Moving into the locking room we find the guts of the interlocking in the form of rotary circuit switches derived from telephone exchange technology. The Rotary System was developed by Bell Labs at about the same time that they were developing panel switches, but ultimately panel was adopted for the North American market, while rotary was sold in Europe.  I guess one can call it ironic that such switchgear would be imported back into the United States in the form of a railroad interlocking machine.

Here are selectors 1 through 5 and its astonishing how well maintained the equipment is. It is a testament to the original manufacturer and its subsequent maintainers that the equipment not only remains in service 50 years later, but also that it continues to look brand new. What is all the more astonishing is that the Rock Island railroad that built and owned the tower for its first 25 years was constantly going bankrupt.

Here we have selectors 7-11 and some better views of the glass encased relays. I am wondering where Metra obtains spare parts for such an odd duck. Perhaps due to the nature of the importation, the Rock Island was smart enough to lay in a large supply of spares from STC or perhaps when electro-mechanical telephone switching was on its way out someone at the Rock Island or Metra were able to lay in a supply from BT.

The Sequence Switch interlocking works through the rotation of the cams in response to point and route settings set on the control panel.  Depending on the cam position a series of electric contacts would either engage or disengage.  If the correct electrical path was present then a route would be locked and the signal displayed  At the time of its development it provided advanced NX capabilities with substantial savings in relay and wiring costs, however it never caught on due to it being offered by a telephone equipment company outside the usual signaling OEMs.

For those of you who can understand such things here are some regrettably low res scans of some circuit and interlocking diagrams for a sample STC SSI interlocking designed for British operation.

Layout and Interlocking, typical circuits

Circuit conventions and typical cam cutting

Sequence Switch positioning circuit

Sequence Switch restoring circuit

Sequence Switch lock out circuit

Typical point control and indication circuit

I'll wrap things up with a shot of the builder's plate so you can have your Moment of British Pride.

Well that's all I have.  It's a shame that this tower had to finally meet its end, but we should all be amazed that it lasted so far into the 21st century.  Let's hope that all of this unique equipment made it into some form of preservation instead of a dumpster or the scrapyard.
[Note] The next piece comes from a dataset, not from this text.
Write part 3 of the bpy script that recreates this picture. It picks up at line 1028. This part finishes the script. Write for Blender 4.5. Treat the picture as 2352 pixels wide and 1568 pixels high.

  1. "Slow line" = "Suburban Line" or "Dummy Line" as "Dummy" was Rock Island slang for the commuter trains to suburbia.
    "Fast Line" = "Main Line."

    There was a nice article about Gresham in the August, 1953, issue of Railway Signaling and Communications.

    Tom Wargin
    extra board towerman at Gresham, 1960-1963

  2. Might I respectfully ask for the source of the info that the panels at Tollerton and Pilmoor in the UK were also sequence switch interlockings? The two at Doncaster certainly were; I suspect that Tollerton and Pilmoor were conventional relay interlockings, although with control panels that strongly resembled Gresham and Doncaster. Many thanks and best wishes! Neil

    1. Probably a reply when I posted this on the forum. I don't know about those places to make it up XD

  3. No problem, that would explain it. To cross-check I even got a copy of the ST&C history (called Power of Speech A History of Standard Telephones & Cables 1883-1983) but that was 99% telephones so no help. Some old timers who remembered the Tollerton installation were pretty sure there had been no sequence switches. But, together with Pilmoor, it WAS ST&C. I will follow up a couple of leads at the National Rly Museum in York.

    1. Let me know what you find and I'll update the post as necessary.